Surrounded by rich agricultural land, Laurencekirk has a strong rural character. The Howe of the Mearns is the landscape immortalised by Lewis Grassic Gibbon in his classic novel Sunset Song.

About Aberdeenshire

Aberdeenshire coat of arms(opens in new tab)

Aberdeenshire is one of the largest council areas in Scotland, wrapping around the city of Aberdeen in a broad arc that stretches from the Cairngorms in the west to the North Sea coast in the east and from the Angus border in the south to the Moray Firth in the north.

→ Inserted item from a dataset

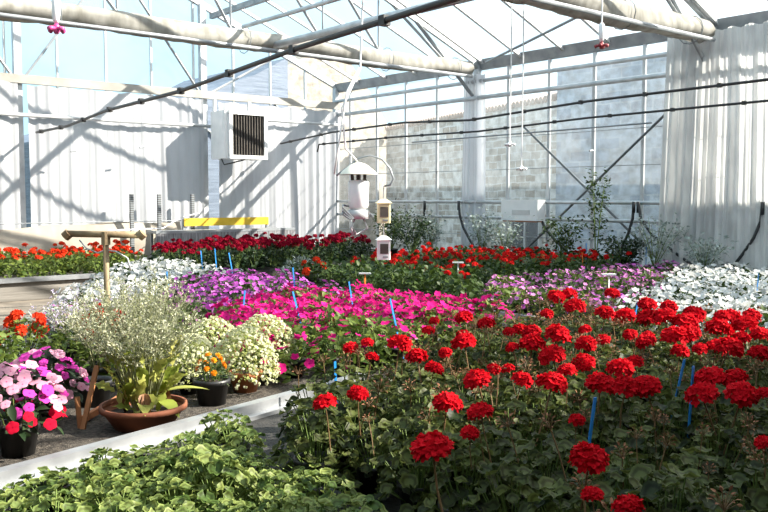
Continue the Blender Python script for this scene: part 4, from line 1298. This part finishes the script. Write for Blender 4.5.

The region is extraordinarily varied: Royal Deeside - the valley of the River Dee running west from Aberdeen through Banchory, Aboyne, Ballater and Braemar - is one of Scotland's most celebrated landscapes, closely associated with the royal family through Balmoral Castle. The Donside valley to the north offers a quieter, equally attractive alternative.

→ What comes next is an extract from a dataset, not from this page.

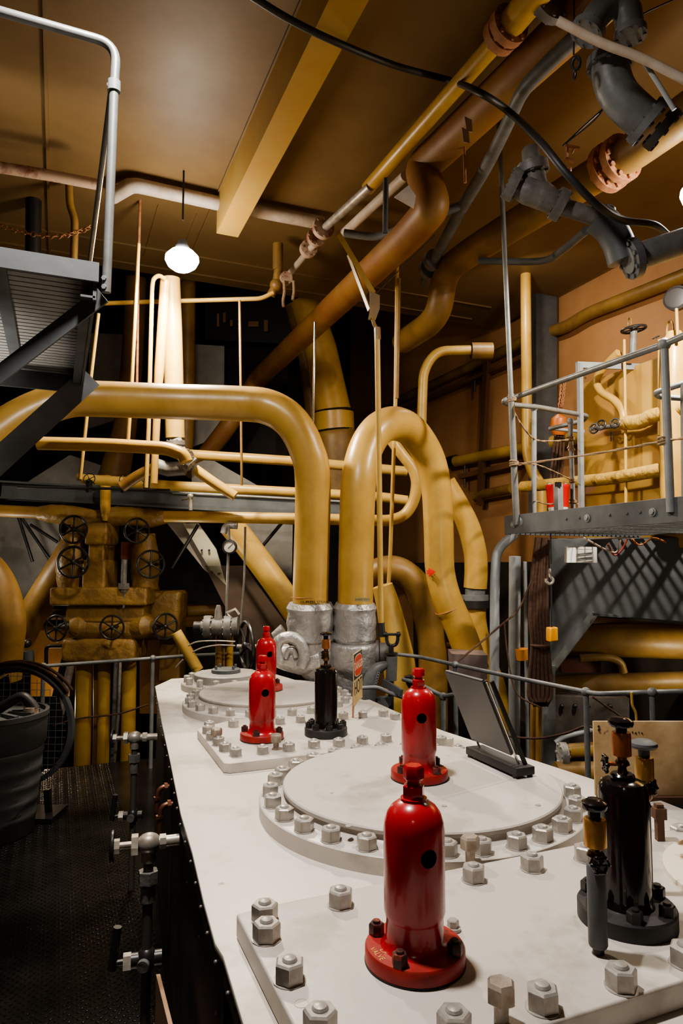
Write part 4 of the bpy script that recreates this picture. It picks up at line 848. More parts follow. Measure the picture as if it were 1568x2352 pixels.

The north-east coast has a distinctive character shaped by centuries of fishing, with harbours at Peterhead, Fraserburgh, Macduff and a string of smaller ports that once landed vast quantities of herring and white fish. Peterhead remains one of the busiest fishing ports in Europe and the coastal towns retain a strong working identity.

Inland, the rolling farmland of Buchan, the Garioch and the Mearns supports a productive agricultural economy. Market towns like Inverurie, Ellon, Huntly and Turriff serve as local centres for their surrounding districts and many have grown significantly as commuter settlements for Aberdeen.

The North Sea oil and gas industry transformed the region's economy from the 1970s onward, bringing prosperity and population growth to towns within commuting distance of Aberdeen. That legacy continues in the energy transition, with Aberdeenshire positioning itself at the centre of Scotland's renewable energy future.